The Center for World Performance Studies (CWPS) has awarded six awards to U-M faculty conducting innovative performance studies research across the globe.

Grant awards of $5,000 are available annually to individual faculty members to pursue research projects, both domestic and international, which employ performance studies research methods, including ethnography, performance as research, archival research, and performance analysis.

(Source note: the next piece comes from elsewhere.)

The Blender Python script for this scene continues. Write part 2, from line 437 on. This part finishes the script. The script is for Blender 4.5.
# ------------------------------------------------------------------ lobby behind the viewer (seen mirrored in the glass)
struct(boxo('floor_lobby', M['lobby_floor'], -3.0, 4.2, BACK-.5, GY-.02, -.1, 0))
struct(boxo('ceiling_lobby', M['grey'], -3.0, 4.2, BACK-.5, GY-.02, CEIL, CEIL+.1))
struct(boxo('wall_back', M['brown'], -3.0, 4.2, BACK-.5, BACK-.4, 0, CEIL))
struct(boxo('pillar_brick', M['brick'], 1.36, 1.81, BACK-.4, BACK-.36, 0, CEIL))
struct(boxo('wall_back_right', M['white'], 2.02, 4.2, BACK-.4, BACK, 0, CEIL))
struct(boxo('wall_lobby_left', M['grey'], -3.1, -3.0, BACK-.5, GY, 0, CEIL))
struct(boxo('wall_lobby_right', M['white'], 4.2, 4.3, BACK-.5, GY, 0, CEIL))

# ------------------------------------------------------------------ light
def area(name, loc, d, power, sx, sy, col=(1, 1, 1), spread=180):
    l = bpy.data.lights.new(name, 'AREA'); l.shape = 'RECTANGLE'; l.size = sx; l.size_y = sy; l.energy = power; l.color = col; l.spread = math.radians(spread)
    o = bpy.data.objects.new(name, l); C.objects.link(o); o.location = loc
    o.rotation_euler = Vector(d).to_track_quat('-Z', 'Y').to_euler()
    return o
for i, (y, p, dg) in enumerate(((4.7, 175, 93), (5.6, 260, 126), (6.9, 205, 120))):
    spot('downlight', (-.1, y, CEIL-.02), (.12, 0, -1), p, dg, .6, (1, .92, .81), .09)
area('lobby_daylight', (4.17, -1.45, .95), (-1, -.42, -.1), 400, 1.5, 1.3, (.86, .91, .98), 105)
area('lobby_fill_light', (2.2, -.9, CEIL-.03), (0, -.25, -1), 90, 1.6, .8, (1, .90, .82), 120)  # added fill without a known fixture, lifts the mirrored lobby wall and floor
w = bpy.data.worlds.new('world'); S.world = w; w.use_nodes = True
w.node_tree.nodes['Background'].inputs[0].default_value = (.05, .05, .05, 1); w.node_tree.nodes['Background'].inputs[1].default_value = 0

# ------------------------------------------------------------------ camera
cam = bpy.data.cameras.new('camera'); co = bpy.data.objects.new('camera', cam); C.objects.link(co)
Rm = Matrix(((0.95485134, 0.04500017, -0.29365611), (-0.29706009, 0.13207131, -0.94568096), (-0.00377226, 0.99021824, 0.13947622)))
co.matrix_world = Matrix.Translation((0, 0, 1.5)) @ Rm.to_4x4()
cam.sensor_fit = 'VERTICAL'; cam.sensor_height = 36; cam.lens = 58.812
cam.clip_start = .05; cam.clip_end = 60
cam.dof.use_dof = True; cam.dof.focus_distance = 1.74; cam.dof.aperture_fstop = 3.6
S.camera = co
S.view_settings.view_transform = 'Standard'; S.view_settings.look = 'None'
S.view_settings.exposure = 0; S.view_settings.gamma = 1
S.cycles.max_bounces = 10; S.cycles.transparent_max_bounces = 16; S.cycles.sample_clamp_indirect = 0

The 2020 Faculty Fellows grants were awarded to the following faculty projects:

Kwasi Ampene
Associate Professor, Department of Afroamerican and African Studies

Musical Expressions and Traditions in the Borderlands: Collaborative Field Research at Aflao-Ghana
Collaborative field research with Kofi Kudonu of the University of Ghana, to study the impact of ambience and soundscape on Yeve religious rites at Aflao in Ghana.

Larry La Fountain-Stokes
Professor, Departments of American Culture, Romance Language & Literatures and Women’s Studies

Performing an Archipelago: Contemporary Performance Arts in Puerto Rico
To research contemporary alternative, black, queer, and women's performance in Puerto Rico.

Joseph Lam
Professor, Musicology

Kunqu performance and reception in Japan (2000-2020)
To conduct interviews with Japanese kunqu practitioners, and examine documents in theatre archives.

Alaina Lemon
Professor, Anthropology

Tremors: Stanislavsky Rests
To complete "Tremors: Stanislavsky Rests," a documentary/art film set in an international theatrical academy in Moscow.

Katherine Mendeloff
Lecturer, Residential College 

Collaborative development of "Wangari"s Prayer"
To support the collaboration of Kenyan playwright Rogers (Aroji) Otieno and Kate Mendeloff on environmental staging of a play about Nobel prize winning eco-activist Wangari Maathai.

Tiffany Ng
Assistant Professor, Music 

Activating Local Opportunities to Decolonize Carillons in Southern Africa
Research/performance and coalition-building work at post-colonial carillons in Cape Town (South Africa) and Réunion, followed by campus concert and panel at U-M.